Your task =
Report the count of lines containing the word "finishes" in the entries below, and nothing more.

[Scenes as source code]
┌──
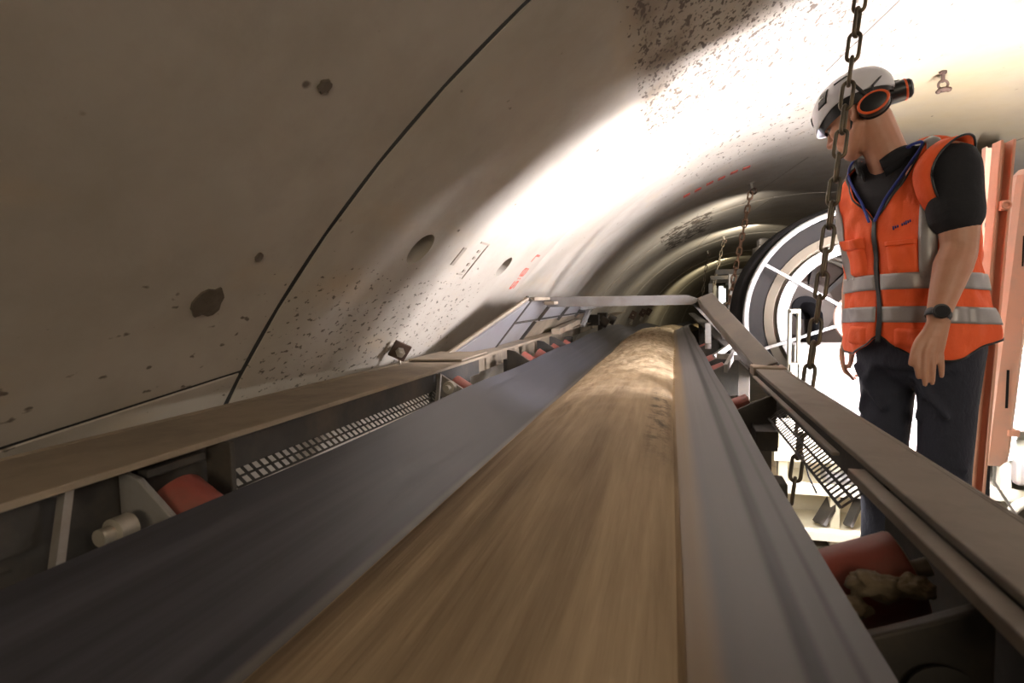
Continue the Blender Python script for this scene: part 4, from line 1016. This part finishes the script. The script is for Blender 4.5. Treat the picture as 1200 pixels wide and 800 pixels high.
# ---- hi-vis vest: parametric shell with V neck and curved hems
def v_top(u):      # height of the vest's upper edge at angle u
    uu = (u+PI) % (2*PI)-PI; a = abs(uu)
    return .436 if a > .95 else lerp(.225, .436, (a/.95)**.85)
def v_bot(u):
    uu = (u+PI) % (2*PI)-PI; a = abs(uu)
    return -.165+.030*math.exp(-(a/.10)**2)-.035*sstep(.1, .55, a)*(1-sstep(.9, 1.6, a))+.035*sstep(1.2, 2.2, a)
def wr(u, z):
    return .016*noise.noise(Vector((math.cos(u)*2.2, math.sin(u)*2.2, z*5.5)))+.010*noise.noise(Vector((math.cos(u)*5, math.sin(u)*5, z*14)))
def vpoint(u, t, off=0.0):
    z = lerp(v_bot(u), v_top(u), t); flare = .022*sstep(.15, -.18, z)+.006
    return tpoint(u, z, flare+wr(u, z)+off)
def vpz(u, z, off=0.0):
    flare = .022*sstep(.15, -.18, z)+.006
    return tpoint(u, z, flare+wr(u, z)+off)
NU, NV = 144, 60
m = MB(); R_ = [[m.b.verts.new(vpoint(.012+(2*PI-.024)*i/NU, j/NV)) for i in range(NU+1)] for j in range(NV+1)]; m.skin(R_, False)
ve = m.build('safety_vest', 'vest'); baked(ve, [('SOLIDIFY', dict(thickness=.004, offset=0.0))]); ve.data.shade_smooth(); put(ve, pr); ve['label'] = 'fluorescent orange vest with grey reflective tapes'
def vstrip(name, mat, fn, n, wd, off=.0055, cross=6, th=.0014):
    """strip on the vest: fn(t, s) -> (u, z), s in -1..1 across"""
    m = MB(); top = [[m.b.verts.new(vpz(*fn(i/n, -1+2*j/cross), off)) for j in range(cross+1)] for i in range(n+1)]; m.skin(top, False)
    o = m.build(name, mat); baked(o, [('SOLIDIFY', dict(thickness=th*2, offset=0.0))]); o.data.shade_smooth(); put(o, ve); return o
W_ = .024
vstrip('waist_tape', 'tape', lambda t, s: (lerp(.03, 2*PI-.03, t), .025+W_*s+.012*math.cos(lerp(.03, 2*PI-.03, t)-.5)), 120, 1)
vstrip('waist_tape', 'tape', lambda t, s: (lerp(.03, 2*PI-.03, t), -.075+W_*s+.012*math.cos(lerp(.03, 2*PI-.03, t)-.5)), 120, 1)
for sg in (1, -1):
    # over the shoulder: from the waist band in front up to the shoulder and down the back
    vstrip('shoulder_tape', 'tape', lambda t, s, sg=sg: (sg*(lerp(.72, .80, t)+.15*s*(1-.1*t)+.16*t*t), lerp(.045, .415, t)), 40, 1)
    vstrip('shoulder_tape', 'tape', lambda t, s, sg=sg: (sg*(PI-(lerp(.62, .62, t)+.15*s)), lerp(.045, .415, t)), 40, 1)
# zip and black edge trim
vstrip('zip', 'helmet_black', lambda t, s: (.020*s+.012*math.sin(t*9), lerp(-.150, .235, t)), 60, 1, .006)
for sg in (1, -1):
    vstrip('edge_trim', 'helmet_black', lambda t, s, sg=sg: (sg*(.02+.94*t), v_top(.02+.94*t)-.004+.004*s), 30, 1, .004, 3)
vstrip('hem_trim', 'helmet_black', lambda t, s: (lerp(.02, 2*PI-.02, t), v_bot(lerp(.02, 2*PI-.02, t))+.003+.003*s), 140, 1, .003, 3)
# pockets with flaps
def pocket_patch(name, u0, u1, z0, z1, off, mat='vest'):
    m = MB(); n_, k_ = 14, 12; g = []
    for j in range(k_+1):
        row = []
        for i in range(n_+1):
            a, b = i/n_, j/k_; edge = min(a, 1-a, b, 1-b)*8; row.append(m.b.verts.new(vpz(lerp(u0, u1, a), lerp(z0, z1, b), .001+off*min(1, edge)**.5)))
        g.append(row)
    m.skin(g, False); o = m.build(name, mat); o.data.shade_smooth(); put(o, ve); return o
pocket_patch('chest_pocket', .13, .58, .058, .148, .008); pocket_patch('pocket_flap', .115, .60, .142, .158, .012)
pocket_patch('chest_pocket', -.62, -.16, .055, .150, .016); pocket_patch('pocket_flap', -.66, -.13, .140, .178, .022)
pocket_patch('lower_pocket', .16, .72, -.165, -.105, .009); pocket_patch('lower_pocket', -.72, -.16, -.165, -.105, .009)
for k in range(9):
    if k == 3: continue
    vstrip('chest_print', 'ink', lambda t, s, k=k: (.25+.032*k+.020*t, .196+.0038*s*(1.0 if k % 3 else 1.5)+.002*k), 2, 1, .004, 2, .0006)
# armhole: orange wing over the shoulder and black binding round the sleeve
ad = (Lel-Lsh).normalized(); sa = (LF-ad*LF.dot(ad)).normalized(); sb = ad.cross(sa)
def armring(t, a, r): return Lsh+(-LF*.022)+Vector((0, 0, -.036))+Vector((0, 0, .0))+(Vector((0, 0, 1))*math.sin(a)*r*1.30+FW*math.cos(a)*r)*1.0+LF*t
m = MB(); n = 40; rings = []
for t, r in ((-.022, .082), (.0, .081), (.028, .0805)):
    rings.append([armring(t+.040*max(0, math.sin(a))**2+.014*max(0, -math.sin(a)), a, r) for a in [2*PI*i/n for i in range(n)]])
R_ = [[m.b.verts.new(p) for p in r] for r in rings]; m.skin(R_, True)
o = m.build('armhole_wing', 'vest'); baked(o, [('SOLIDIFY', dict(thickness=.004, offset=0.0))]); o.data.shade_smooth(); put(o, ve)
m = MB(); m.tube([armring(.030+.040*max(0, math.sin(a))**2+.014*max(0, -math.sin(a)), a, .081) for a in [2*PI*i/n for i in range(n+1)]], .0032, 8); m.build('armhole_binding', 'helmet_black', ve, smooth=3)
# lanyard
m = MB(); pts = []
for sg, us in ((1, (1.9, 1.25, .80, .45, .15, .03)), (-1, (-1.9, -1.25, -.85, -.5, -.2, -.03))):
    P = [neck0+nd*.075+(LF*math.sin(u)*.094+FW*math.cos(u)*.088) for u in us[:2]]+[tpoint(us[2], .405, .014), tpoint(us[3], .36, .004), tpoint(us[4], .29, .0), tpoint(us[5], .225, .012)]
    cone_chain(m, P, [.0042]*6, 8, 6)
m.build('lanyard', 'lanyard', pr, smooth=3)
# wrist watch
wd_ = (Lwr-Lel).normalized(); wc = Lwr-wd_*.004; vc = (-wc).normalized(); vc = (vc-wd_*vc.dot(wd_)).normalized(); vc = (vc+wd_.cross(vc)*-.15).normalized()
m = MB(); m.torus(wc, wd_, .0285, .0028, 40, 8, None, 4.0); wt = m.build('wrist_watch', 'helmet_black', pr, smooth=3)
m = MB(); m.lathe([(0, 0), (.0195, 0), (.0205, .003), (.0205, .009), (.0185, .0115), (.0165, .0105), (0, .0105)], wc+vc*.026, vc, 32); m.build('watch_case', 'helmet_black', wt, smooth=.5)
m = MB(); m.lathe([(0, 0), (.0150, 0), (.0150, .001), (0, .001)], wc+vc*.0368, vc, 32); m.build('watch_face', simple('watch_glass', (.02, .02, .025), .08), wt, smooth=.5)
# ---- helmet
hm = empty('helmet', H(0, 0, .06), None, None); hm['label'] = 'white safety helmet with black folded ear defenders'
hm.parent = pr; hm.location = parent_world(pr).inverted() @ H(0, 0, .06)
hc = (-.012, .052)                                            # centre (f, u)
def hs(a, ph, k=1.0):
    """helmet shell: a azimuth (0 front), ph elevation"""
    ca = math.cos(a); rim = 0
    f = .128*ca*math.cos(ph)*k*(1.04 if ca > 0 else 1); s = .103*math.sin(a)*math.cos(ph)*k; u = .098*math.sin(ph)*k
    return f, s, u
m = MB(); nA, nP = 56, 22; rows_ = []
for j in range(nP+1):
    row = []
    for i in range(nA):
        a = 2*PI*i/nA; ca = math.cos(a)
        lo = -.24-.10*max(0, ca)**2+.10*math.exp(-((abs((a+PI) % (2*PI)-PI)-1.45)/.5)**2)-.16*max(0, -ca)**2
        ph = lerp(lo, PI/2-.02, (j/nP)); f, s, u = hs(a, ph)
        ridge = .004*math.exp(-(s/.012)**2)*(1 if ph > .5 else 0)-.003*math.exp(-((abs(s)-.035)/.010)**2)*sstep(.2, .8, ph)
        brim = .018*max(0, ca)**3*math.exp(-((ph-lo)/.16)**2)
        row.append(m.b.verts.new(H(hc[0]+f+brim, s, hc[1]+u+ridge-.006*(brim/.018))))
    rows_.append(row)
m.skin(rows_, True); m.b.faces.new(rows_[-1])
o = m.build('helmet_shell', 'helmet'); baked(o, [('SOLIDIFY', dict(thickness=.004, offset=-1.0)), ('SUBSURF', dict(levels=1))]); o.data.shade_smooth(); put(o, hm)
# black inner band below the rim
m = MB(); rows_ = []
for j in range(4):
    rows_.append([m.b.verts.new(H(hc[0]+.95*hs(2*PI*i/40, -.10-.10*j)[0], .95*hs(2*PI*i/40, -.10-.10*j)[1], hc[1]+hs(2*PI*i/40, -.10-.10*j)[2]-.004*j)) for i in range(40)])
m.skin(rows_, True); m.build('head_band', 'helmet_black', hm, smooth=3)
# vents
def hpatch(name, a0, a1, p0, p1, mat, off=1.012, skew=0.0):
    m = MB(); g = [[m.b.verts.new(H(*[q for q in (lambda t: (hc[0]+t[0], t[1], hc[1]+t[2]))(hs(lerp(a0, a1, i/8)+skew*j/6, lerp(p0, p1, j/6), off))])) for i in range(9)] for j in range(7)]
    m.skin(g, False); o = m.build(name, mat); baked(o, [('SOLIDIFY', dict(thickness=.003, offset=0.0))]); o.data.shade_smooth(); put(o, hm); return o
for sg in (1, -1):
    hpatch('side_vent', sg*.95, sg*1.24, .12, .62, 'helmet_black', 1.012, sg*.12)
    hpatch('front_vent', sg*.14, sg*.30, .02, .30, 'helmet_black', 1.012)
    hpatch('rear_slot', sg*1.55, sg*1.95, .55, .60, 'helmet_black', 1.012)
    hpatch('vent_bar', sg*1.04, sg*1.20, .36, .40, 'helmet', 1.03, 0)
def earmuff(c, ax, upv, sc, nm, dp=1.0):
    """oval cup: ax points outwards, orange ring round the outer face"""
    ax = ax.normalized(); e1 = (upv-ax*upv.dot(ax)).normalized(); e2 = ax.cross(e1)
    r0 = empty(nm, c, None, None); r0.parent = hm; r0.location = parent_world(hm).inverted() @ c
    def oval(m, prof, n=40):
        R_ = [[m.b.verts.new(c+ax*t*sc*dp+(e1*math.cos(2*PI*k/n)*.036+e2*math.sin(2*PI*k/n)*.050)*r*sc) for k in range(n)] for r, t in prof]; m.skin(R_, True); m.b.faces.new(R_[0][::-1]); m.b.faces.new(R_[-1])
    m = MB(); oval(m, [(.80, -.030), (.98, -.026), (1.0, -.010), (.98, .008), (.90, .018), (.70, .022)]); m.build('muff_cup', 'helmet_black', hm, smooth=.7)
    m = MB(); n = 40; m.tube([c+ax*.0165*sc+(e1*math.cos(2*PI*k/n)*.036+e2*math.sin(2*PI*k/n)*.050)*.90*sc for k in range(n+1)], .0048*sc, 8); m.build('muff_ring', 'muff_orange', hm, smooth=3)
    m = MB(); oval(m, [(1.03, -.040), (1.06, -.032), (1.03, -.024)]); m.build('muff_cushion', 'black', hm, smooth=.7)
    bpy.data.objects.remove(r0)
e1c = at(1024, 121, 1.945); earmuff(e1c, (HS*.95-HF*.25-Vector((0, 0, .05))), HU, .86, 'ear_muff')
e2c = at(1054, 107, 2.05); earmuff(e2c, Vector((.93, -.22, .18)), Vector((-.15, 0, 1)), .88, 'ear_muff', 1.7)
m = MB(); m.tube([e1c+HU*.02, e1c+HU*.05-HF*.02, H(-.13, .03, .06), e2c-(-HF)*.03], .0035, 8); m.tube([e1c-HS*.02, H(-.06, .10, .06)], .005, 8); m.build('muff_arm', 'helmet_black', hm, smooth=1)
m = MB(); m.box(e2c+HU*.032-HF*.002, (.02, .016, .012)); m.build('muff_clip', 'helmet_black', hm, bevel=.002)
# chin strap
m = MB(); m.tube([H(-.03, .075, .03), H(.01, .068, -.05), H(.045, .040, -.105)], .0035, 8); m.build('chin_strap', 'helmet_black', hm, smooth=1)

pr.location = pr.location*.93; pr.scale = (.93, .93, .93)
└──
┌──
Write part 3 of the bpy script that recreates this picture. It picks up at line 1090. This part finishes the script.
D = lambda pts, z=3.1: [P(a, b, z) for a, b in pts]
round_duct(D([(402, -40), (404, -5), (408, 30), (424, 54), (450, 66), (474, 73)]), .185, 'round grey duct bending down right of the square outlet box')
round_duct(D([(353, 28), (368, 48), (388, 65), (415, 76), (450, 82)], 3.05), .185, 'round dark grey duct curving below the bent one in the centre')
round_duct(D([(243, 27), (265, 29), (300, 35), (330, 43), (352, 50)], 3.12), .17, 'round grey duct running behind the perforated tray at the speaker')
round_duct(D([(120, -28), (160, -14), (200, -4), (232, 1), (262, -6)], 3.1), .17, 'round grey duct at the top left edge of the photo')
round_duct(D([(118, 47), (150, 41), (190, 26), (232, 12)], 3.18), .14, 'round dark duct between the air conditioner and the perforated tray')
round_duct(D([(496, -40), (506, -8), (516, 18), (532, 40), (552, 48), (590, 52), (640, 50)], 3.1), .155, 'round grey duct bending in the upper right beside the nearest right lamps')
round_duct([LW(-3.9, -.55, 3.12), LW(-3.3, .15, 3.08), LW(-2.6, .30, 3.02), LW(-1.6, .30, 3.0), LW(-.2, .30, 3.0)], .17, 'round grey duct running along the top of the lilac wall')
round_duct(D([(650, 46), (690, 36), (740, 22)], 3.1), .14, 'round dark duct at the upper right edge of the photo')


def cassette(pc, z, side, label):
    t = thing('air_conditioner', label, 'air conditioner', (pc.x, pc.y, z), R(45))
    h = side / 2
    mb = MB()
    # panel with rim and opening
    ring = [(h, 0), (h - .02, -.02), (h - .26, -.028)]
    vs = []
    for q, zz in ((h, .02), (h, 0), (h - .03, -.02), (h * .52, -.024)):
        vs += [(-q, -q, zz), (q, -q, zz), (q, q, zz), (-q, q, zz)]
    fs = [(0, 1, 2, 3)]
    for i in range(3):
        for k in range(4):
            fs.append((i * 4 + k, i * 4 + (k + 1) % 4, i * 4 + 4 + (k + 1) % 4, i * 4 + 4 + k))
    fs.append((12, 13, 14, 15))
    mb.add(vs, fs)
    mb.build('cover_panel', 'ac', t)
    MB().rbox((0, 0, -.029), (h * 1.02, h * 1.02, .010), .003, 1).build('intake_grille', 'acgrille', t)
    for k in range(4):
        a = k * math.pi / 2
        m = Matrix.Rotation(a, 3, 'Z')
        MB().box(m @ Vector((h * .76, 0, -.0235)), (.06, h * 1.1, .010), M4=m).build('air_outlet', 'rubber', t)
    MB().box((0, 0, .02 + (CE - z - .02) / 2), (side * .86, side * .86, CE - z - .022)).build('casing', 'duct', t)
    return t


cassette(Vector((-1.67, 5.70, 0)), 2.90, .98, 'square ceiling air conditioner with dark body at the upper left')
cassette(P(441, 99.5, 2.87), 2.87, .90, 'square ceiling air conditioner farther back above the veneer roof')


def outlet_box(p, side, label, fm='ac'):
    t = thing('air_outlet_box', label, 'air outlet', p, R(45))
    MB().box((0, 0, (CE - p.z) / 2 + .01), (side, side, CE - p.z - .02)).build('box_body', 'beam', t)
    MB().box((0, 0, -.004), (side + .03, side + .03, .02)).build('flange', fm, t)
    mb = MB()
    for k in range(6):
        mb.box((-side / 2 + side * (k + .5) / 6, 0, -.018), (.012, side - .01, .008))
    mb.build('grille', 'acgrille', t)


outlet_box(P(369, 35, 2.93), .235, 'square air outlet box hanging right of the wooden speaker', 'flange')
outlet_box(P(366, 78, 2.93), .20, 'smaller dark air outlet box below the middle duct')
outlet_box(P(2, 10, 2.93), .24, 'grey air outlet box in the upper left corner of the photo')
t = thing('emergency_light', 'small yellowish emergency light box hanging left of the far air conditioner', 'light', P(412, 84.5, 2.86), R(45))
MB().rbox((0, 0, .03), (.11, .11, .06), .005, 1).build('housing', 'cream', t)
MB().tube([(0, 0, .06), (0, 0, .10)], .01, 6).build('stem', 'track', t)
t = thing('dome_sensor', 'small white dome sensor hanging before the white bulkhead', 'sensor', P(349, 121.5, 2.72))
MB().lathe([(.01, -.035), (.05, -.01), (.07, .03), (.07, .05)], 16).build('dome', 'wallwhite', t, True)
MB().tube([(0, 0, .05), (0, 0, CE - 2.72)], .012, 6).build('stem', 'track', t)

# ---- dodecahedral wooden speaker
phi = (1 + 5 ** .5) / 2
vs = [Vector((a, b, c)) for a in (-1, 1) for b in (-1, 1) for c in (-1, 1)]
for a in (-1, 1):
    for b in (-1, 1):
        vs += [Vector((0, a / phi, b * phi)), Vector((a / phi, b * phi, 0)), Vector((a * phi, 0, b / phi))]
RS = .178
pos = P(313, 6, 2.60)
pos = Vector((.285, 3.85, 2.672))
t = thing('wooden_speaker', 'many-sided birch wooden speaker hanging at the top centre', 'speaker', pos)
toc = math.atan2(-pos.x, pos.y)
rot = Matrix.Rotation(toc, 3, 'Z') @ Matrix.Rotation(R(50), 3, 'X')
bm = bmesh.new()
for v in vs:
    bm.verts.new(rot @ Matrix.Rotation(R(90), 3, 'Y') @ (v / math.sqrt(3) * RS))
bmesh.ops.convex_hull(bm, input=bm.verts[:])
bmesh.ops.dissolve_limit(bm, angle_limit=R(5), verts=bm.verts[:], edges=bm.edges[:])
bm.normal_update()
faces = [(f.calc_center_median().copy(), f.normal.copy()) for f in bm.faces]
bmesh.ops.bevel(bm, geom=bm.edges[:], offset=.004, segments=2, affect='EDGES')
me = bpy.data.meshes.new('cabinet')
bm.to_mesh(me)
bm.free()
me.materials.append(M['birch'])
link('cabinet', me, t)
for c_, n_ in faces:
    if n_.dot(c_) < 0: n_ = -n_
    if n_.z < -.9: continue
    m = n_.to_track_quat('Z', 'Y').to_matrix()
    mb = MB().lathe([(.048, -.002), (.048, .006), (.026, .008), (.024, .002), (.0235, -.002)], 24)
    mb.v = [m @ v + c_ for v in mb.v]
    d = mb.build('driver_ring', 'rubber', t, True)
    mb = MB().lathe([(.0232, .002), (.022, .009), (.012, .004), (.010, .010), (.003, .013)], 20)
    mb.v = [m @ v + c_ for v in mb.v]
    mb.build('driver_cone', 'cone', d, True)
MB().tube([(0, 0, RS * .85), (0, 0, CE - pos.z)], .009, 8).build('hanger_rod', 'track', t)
└──
Completed task =
2